● **DIRECTIONS FOR THIS TASK**: Would you transcribe the listing that follows, character for character, and omit its images?

● **DATASET CONTENT**:
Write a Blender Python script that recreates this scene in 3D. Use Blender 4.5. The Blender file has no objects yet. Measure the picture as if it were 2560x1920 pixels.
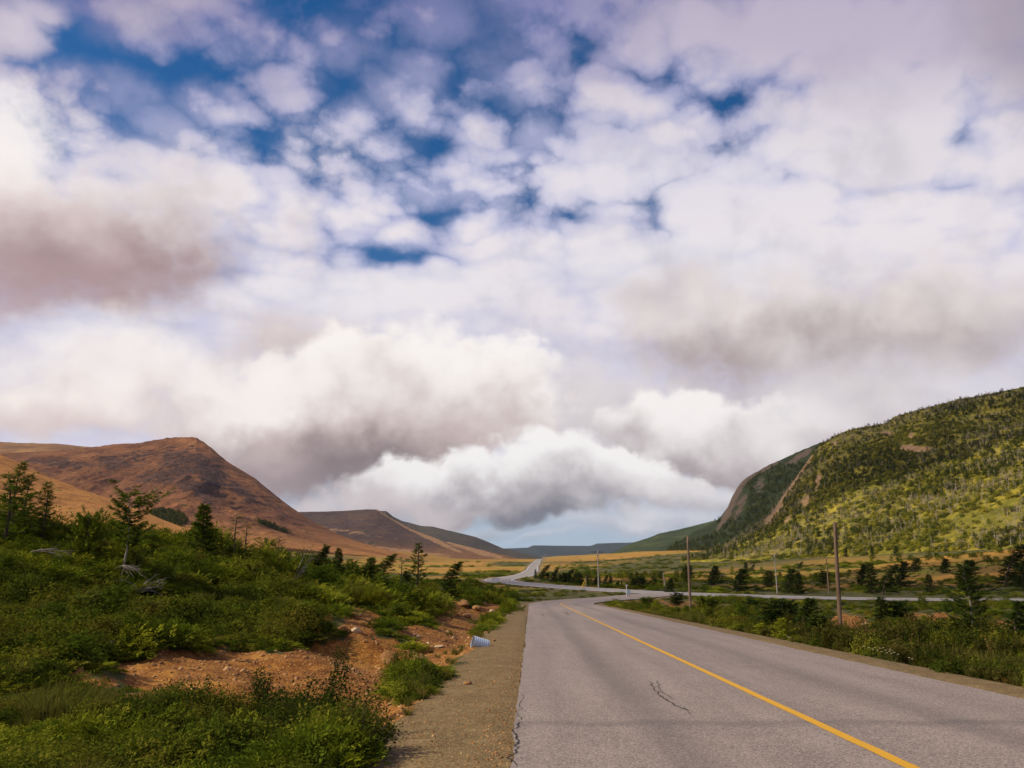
import bpy, bmesh, math, random
import numpy as np
from mathutils import Vector, Matrix, Euler

random.seed(11)
rng = np.random.default_rng(11)
SC = bpy.context.scene
COL = SC.collection
R = math.radians

# ------------------------------------------------------------------ camera
# lens and pitch solved from the road's vanishing point and the horizon
F_PX, CX, CY = 1736.0, 1106.0, 829.5
PITCH = math.atan2(377.5, F_PX)
CP, SP = math.cos(PITCH), math.sin(PITCH)
EYE = 1.6

def slope(px, py):
    """sight line through a point of the photograph as (x per metre forward, z per metre forward)"""
    u = (px - CX) / F_PX
    v = (CY - py) / F_PX
    k = CP - v * SP
    return u / k, (v * CP + SP) / k

def at(px, py, y):
    a, b = slope(px, py)
    return Vector((a * y, y, EYE + b * y))

cam_d = bpy.data.cameras.new('camera')
cam = bpy.data.objects.new('camera', cam_d)
COL.objects.link(cam)
cam.location = (0, 0, EYE)
cam.rotation_euler = (math.pi / 2 + PITCH, 0, 0)
cam_d.sensor_fit = 'HORIZONTAL'
cam_d.angle_x = 2 * math.atan(1106.0 / F_PX)
cam_d.clip_start = 0.1
cam_d.clip_end = 60000
SC.camera = cam
SC.view_settings.view_transform = 'Standard'
SC.view_settings.look = 'None'
SC.view_settings.exposure = 0.25
SC.view_settings.gamma = 1.0
SC.render.engine = 'CYCLES'
SC.cycles.max_bounces = 6
SC.cycles.diffuse_bounces = 3
SC.cycles.transparent_max_bounces = 16
SC.cycles.use_denoising = True

# ------------------------------------------------------------------ tagging
def tag(o, label=None, cat=None, group=None, kind=None):
    if label: o['label'] = label
    if cat: o['category'] = cat
    if group: o['group'] = group
    if kind: o['kind'] = kind
    return o

def link(o, parent=None):
    COL.objects.link(o)
    if parent is not None: o.parent = parent
    return o

def empty(name, loc, rz=0.0, scale=1.0, rot=None):
    o = bpy.data.objects.new(name, None)
    o.empty_display_size = 0.2
    o.location = loc
    o.rotation_euler = rot if rot is not None else (0, 0, rz)
    o.scale = (scale,) * 3 if not isinstance(scale, (tuple, list)) else scale
    return link(o)

def mesh_from(name, verts, faces, mats, smooth=False, midx=None):
    me = bpy.data.meshes.new(name)
    me.from_pydata([tuple(v) for v in verts], [], [tuple(f) for f in faces])
    for m in (mats if isinstance(mats, (list, tuple)) else [mats]):
        me.materials.append(m)
    if midx is not None:
        me.polygons.foreach_set('material_index', np.asarray(midx, dtype=np.int32))
    if smooth:
        me.polygons.foreach_set('use_smooth', np.ones(len(me.polygons), dtype=bool))
    me.update()
    return me

def fast_mesh(name, V, Q, mats, smooth=False):
    """numpy arrays of vertices and equal-sized faces"""
    V = np.asarray(V, dtype=np.float32); Q = np.asarray(Q, dtype=np.int32)
    k = Q.shape[1]
    me = bpy.data.meshes.new(name)
    me.vertices.add(len(V)); me.vertices.foreach_set('co', V.ravel())
    me.loops.add(Q.size); me.loops.foreach_set('vertex_index', Q.ravel())
    me.polygons.add(len(Q))
    me.polygons.foreach_set('loop_start', np.arange(0, Q.size, k, dtype=np.int32))
    for m in (mats if isinstance(mats, (list, tuple)) else [mats]):
        me.materials.append(m)
    if smooth:
        me.polygons.foreach_set('use_smooth', np.ones(len(Q), dtype=bool))
    me.update(calc_edges=True)
    return me

def obj(name, me, parent=None, loc=None):
    o = bpy.data.objects.new(name, me)
    if loc is not None: o.location = loc
    return link(o, parent)

# ------------------------------------------------------------------ noise (numpy)
def _hash(ix, iy, seed):
    h = (ix.astype(np.int64) * 374761393 + iy.astype(np.int64) * 668265263 + seed * 1442695041) & 0xFFFFFFFF
    h = ((h ^ (h >> 13)) * 1274126177) & 0xFFFFFFFF
    return ((h ^ (h >> 16)) & 0xFFFFFF).astype(np.float64) / float(0xFFFFFF)

def vnoise(x, y, seed=0):
    x = np.asarray(x, dtype=np.float64); y = np.asarray(y, dtype=np.float64)
    ix = np.floor(x); iy = np.floor(y); fx = x - ix; fy = y - iy
    ix = ix.astype(np.int64); iy = iy.astype(np.int64)
    ux = fx * fx * fx * (fx * (fx * 6 - 15) + 10); uy = fy * fy * fy * (fy * (fy * 6 - 15) + 10)
    a = _hash(ix, iy, seed); b = _hash(ix + 1, iy, seed); c = _hash(ix, iy + 1, seed); d = _hash(ix + 1, iy + 1, seed)
    return (a + (b - a) * ux) * (1 - uy) + (c + (d - c) * ux) * uy - 0.5

def fbm(x, y, oct=5, seed=0, gain=0.5, lac=2.03):
    t = 0; a = 1.0; n = 0
    for k in range(oct):
        t = t + a * vnoise(x, y, seed + 17 * k); n += a
        x = x * lac + 3.1; y = y * lac - 1.7; a *= gain
    return t / n * 2

def ridged(x, y, oct=5, seed=0, gain=0.55):
    t = 0; a = 1.0; n = 0
    for k in range(oct):
        t = t + a * (1 - np.abs(2 * vnoise(x, y, seed + 31 * k)) * 2); n += a
        x = x * 2.1 + 5.3; y = y * 2.1 + 1.9; a *= gain
    return t / n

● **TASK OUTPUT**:
Write a Blender Python script that recreates this scene in 3D. Use Blender 4.5. The Blender file has no objects yet. Measure the picture as if it were 2560x1920 pixels.
import bpy, bmesh, math, random
import numpy as np
from mathutils import Vector, Matrix, Euler

random.seed(11)
rng = np.random.default_rng(11)
SC = bpy.context.scene
COL = SC.collection
R = math.radians

# ------------------------------------------------------------------ camera
# lens and pitch solved from the road's vanishing point and the horizon
F_PX, CX, CY = 1736.0, 1106.0, 829.5
PITCH = math.atan2(377.5, F_PX)
CP, SP = math.cos(PITCH), math.sin(PITCH)
EYE = 1.6

def slope(px, py):
    """sight line through a point of the photograph as (x per metre forward, z per metre forward)"""
    u = (px - CX) / F_PX
    v = (CY - py) / F_PX
    k = CP - v * SP
    return u / k, (v * CP + SP) / k

def at(px, py, y):
    a, b = slope(px, py)
    return Vector((a * y, y, EYE + b * y))

cam_d = bpy.data.cameras.new('camera')
cam = bpy.data.objects.new('camera', cam_d)
COL.objects.link(cam)
cam.location = (0, 0, EYE)
cam.rotation_euler = (math.pi / 2 + PITCH, 0, 0)
cam_d.sensor_fit = 'HORIZONTAL'
cam_d.angle_x = 2 * math.atan(1106.0 / F_PX)
cam_d.clip_start = 0.1
cam_d.clip_end = 60000
SC.camera = cam
SC.view_settings.view_transform = 'Standard'
SC.view_settings.look = 'None'
SC.view_settings.exposure = 0.25
SC.view_settings.gamma = 1.0
SC.render.engine = 'CYCLES'
SC.cycles.max_bounces = 6
SC.cycles.diffuse_bounces = 3
SC.cycles.transparent_max_bounces = 16
SC.cycles.use_denoising = True

# ------------------------------------------------------------------ tagging
def tag(o, label=None, cat=None, group=None, kind=None):
    if label: o['label'] = label
    if cat: o['category'] = cat
    if group: o['group'] = group
    if kind: o['kind'] = kind
    return o

def link(o, parent=None):
    COL.objects.link(o)
    if parent is not None: o.parent = parent
    return o

def empty(name, loc, rz=0.0, scale=1.0, rot=None):
    o = bpy.data.objects.new(name, None)
    o.empty_display_size = 0.2
    o.location = loc
    o.rotation_euler = rot if rot is not None else (0, 0, rz)
    o.scale = (scale,) * 3 if not isinstance(scale, (tuple, list)) else scale
    return link(o)

def mesh_from(name, verts, faces, mats, smooth=False, midx=None):
    me = bpy.data.meshes.new(name)
    me.from_pydata([tuple(v) for v in verts], [], [tuple(f) for f in faces])
    for m in (mats if isinstance(mats, (list, tuple)) else [mats]):
        me.materials.append(m)
    if midx is not None:
        me.polygons.foreach_set('material_index', np.asarray(midx, dtype=np.int32))
    if smooth:
        me.polygons.foreach_set('use_smooth', np.ones(len(me.polygons), dtype=bool))
    me.update()
    return me

def fast_mesh(name, V, Q, mats, smooth=False):
    """numpy arrays of vertices and equal-sized faces"""
    V = np.asarray(V, dtype=np.float32); Q = np.asarray(Q, dtype=np.int32)
    k = Q.shape[1]
    me = bpy.data.meshes.new(name)
    me.vertices.add(len(V)); me.vertices.foreach_set('co', V.ravel())
    me.loops.add(Q.size); me.loops.foreach_set('vertex_index', Q.ravel())
    me.polygons.add(len(Q))
    me.polygons.foreach_set('loop_start', np.arange(0, Q.size, k, dtype=np.int32))
    for m in (mats if isinstance(mats, (list, tuple)) else [mats]):
        me.materials.append(m)
    if smooth:
        me.polygons.foreach_set('use_smooth', np.ones(len(Q), dtype=bool))
    me.update(calc_edges=True)
    return me

def obj(name, me, parent=None, loc=None):
    o = bpy.data.objects.new(name, me)
    if loc is not None: o.location = loc
    return link(o, parent)

# ------------------------------------------------------------------ noise (numpy)
def _hash(ix, iy, seed):
    h = (ix.astype(np.int64) * 374761393 + iy.astype(np.int64) * 668265263 + seed * 1442695041) & 0xFFFFFFFF
    h = ((h ^ (h >> 13)) * 1274126177) & 0xFFFFFFFF
    return ((h ^ (h >> 16)) & 0xFFFFFF).astype(np.float64) / float(0xFFFFFF)

def vnoise(x, y, seed=0):
    x = np.asarray(x, dtype=np.float64); y = np.asarray(y, dtype=np.float64)
    ix = np.floor(x); iy = np.floor(y); fx = x - ix; fy = y - iy
    ix = ix.astype(np.int64); iy = iy.astype(np.int64)
    ux = fx * fx * fx * (fx * (fx * 6 - 15) + 10); uy = fy * fy * fy * (fy * (fy * 6 - 15) + 10)
    a = _hash(ix, iy, seed); b = _hash(ix + 1, iy, seed); c = _hash(ix, iy + 1, seed); d = _hash(ix + 1, iy + 1, seed)
    return (a + (b - a) * ux) * (1 - uy) + (c + (d - c) * ux) * uy - 0.5

def fbm(x, y, oct=5, seed=0, gain=0.5, lac=2.03):
    t = 0; a = 1.0; n = 0
    for k in range(oct):
        t = t + a * vnoise(x, y, seed + 17 * k); n += a
        x = x * lac + 3.1; y = y * lac - 1.7; a *= gain
    return t / n * 2

def ridged(x, y, oct=5, seed=0, gain=0.55):
    t = 0; a = 1.0; n = 0
    for k in range(oct):
        t = t + a * (1 - np.abs(2 * vnoise(x, y, seed + 31 * k)) * 2); n += a
        x = x * 2.1 + 5.3; y = y * 2.1 + 1.9; a *= gain
    return t / n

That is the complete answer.